Dead 7 draws people in with casted names, but doesn’t do much justice in the way of performances – especially when characters start dying in wholly forgettable, non-genre excitable ways. It’s a good thing that Debra Wilson has enough energy to overpower half the cast, something we already knew from her MAD TV days (seriously, what year is it?).

Touching on yet another atrocious CGI clusterf*ck presented by The Asylum, carnage pales in comparison to brutal, more committed indie features. When one of the main characters suffers an untimely death, their zombie form stands up, as pixelated intestines dangle from an open wound. We’re talking horribly rendered, disproportionate animations that barely fit in the foreground, which is like a moldy cherry on this sandy sundae. The blood and guts are mostly post-production effects, but the few times red-dyed corn syrup gets splattered about, there are glimmers of the exploitation flick we truly deserve. It’s just a shame these moments are very few and far between.

There’s a Young Guns-like story here, where legends of the frontier challenge a common enemy (like, pretty much any other Western), but Dead 7 never hits its humorously gruesome stride, which seems impossible given how Joey Fatone has a major role.
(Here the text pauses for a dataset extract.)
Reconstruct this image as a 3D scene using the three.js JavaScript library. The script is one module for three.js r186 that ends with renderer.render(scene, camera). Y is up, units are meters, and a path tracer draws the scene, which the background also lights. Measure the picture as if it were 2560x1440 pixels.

It’s a repetitive genre formula where characters find trouble, an alt-hardcore guitar riff revs up, and headshots start flying (besides Komodo’s spinning decapitations).

Yet, once again, The Asylum tries to squeak by on concept alone, which genre fans will immediately sniff out due to the constantly-changing definition of their zombie scourge (chest-shots take a zombie down?). You’ll laugh, most likely whenever Nick Carter tries to be a badass, but an overly ham-fisted attempt to be more than direct-to-TV forgettable is killed by pop stars who are chosen on prestige alone – not skill.

Is it fun? Sure, at times. But a cult classic Dead 7 is not.

Dead 7 Review

Dead 7 is another SyFy attempt at wacky genre fun that's completely mucked up by The Asylum's ham-fisted, grimy, low-cost approach to filmmaking.